RIFORMA PENSIONI, LE STRADE PER L’ANTICIPO
Mentre si attende l’approvazione del decreto relativo alla riforma delle pensioni, Il Sole 24 Ore ricorda che con Quota 100 saranno sette le strade possibili per la quiescenza anticipata. Ovviamente la prima è appunto Quota 100, di cui si attende l’entrata in vigore e che consentirà di lasciare il lavoro a 62 anni con 38 anni di contributi. La seconda strada è quella di Opzione donna, che verrà prorogata tramite il decreto in via di emanazione, consentendo alle sole donne con 35 anni di contributi e 58 anni di età (59 se autonome) di accedere alla pensione con ricalcolo contributivo pieno dell’importo dell’assegno. La terza strada è quella dei lavori usuranti, che riguarda chi ha svolto per almeno la metà della propria vita lavorativa (o sette degli ultimi dieci anni) attività usuranti specificate. In questo caso si può andare in pensione a 61 anni e 7 mesi con 35 anni di contributi.

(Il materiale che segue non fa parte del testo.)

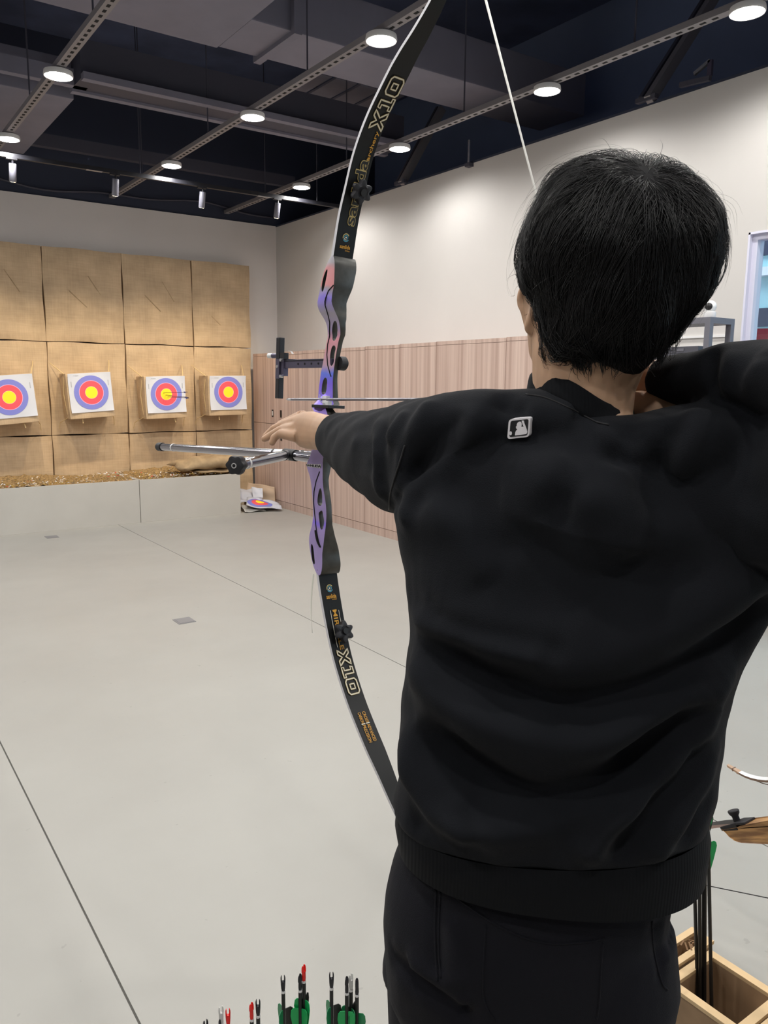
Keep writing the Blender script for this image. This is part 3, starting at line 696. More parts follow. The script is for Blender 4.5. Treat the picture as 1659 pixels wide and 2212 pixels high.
def wl(v): return float(np.interp(v, [-.4, -.03, -.012, -.008, .128, .16, .188, .3], [-.024, -.024, -.022, .002, .002, -.010, -.024, -.024]))
def wwid(v): return float(np.interp(v, [-.36, -.325, -.30, -.268, -.245, -.225, -.20, -.18, -.155, -.125, -.11, -.03, -.015, .0, .05, .09, .12, .15, .18, .21, .25, .28],
                                       [.048, .046, .041, .026, .0165, .0135, .014, .0145, .0145, .022, .024, .026, .018, .0135, .011, .0105, .011, .015, .033, .043, .052, .053]))
def UVs(l, o, sc):
    r = []
    for a, b in l:
        p = (o[0]+a/sc, o[1]+b/sc); q = UV(p, -.024); 
        for _ in range(3): q = UV(p, wl(q[1]))
        r.append(q)
    return r
oU, sU = (540, 500), 3.607; oL, sL = (650, 950), 7.136
upR = UVs([(650,175),(660,230),(658,320),(655,420),(642,470),(640,570),(660,620),(690,680),(705,760),(690,850),(670,960),(655,1060),(645,1150),(645,1240),(645,1330)], oU, sU)
upL = UVs([(640,178),(610,225),(588,280),(570,330),(553,400),(540,470),(525,550),(530,610),(570,670),(602,735),(605,800),(590,900),(570,1010),(550,1110),(535,1230),(528,1330)], oU, sU)
loR = UVs([(338,300),(335,380),(335,500),(335,620),(345,760),(365,860),(385,1000),(395,1170),(385,1320),(360,1500),(345,1640),(325,1760),(330,1850),(325,2000),(300,2100),(270,2112)], oL, sL)
loL = UVs([(160,180),(140,260),(85,360),(90,440),(118,505),(140,570),(165,750),(180,950),(190,1150),(180,1260),(165,1340),(130,1450),(120,1530),(130,1650),(150,1780),(190,1950),(240,2070)], oL, sL)
upH = [UVs(h, oU, sU) for h in ([(607,285),(600,330),(588,390),(572,460),(560,482),(556,450),(563,390),(580,330),(597,292)],
                               [(658,690),(676,700),(682,760),(672,830),(655,862),(640,845),(638,780),(645,720)],
                               [(650,882),(668,892),(664,960),(650,1030),(632,1055),(622,1035),(624,960),(636,900)],
                               [(590,1135),(602,1150),(598,1220),(590,1262),(570,1275),(556,1262),(562,1190),(576,1142)])]
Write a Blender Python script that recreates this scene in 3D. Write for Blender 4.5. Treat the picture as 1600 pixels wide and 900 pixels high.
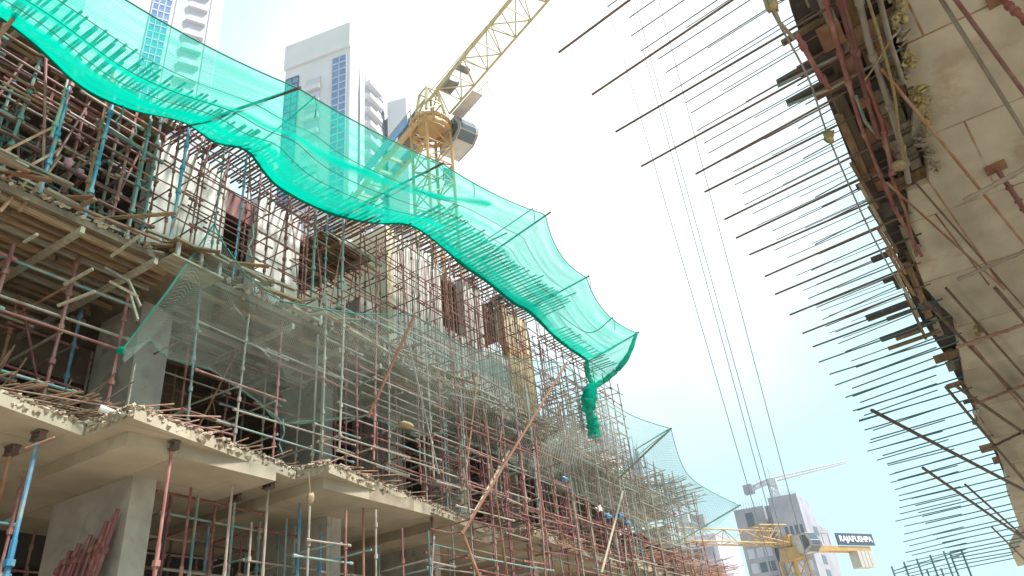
import bpy, bmesh, math, random
from mathutils import Vector, Matrix, noise
random.seed(7)
sc = bpy.context.scene
for o in list(bpy.data.objects): bpy.data.objects.remove(o)
COL = sc.collection
V = Vector
# ------------------------------------------------------------------ camera
F = 1155.0; PX, PY = 800.0, 450.0
def cdir(x, y): return V((x-PX, -(y-PY), -F)).normalized()
UPC = cdir(570, -1500)
RX = 1600.0
RY = PY + (UPC.x*(RX-PX) - UPC.z*F)/UPC.y
YC = cdir(RX, RY); XC = YC.cross(UPC)
M3 = Matrix((XC, YC, UPC))            # camera -> world
cam_d = bpy.data.cameras.new('camera'); cam = bpy.data.objects.new('camera', cam_d); COL.objects.link(cam)
cam_d.sensor_width = 36; cam_d.lens = F/1600*36; cam_d.clip_end = 5000; cam_d.clip_start = .05
cam.matrix_world = M3.to_4x4(); sc.camera = cam
def ray(x, y): return M3 @ cdir(x, y)
def onx(x, y, X): r = ray(x, y); return r*(X/r.x)
def ony(x, y, Y): r = ray(x, y); return r*(Y/r.y)
def onz(x, y, Z): r = ray(x, y); return r*(Z/r.z)
GZ = -1.7
# ------------------------------------------------------------------ light
SUN_EL, SUN_AZ = math.radians(58), math.radians(75)     # azimuth from +Y towards +X
w = bpy.data.worlds.new('World'); sc.world = w; w.use_nodes = True
nt = w.node_tree; N = nt.nodes; L = nt.links
for n in list(N): N.remove(n)
out = N.new('ShaderNodeOutputWorld'); bg = N.new('ShaderNodeBackground'); sky = N.new('ShaderNodeTexSky')
sky.sky_type = 'NISHITA'; sky.sun_disc = False; sky.sun_elevation = SUN_EL; sky.sun_rotation = SUN_AZ
sky.air_density = 1.0; sky.dust_density = 2.0; sky.ozone_density = 1.0
tc = N.new('ShaderNodeTexCoord'); mp = N.new('ShaderNodeMapping'); mp.inputs['Scale'].default_value = (1.1, 1.1, 2.0)
nz = N.new('ShaderNodeTexNoise'); nz.inputs['Scale'].default_value = 1.5; nz.inputs['Detail'].default_value = 5
cr = N.new('ShaderNodeValToRGB'); cr.color_ramp.elements[0].position = .36; cr.color_ramp.elements[1].position = .60
cr.color_ramp.elements[0].color = (.9,)*3+(1,); cr.color_ramp.elements[1].color = (1,)*3+(1,)
mx = N.new('ShaderNodeMixRGB')   # thin bright cloud: blue-white haze, whiter and brighter round one fixed direction
gdot = N.new('ShaderNodeVectorMath'); gdot.operation = 'DOT_PRODUCT'; gdot.inputs[1].default_value = tuple(ray(860, 150)); L.new(tc.outputs['Generated'], gdot.inputs[0])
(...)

C’è poi l’Ape volontario, cui si può accedere dai 63 anni, con 20 di contributi, attraverso però un prestito bancario da restituire in vent’anni tramite trattenuta sulla pensione futura. L’isopensione, invece, consente di anticipare il pensionamento di massimo 7 anni, ma richiede la sottoscrizione di un accordo con l’azienda (che deve avere più di 15 dipendenti) che si farà carico di versare al lavoratore un importo mensile fino all’effettiva pensionamento. La sesta strada è quella dell’Ape social (anch’essa da prorogare con decreto), che consente a talune categorie di accedere alla pensione a 63 anni con 30 o 36 anni (a seconda dei casi) di contributi. All’interno dell’Ape social c’è anche la Quota 41 per i lavoratori precoci che hanno versato almeno un anno di contributi prima dei 19 anni.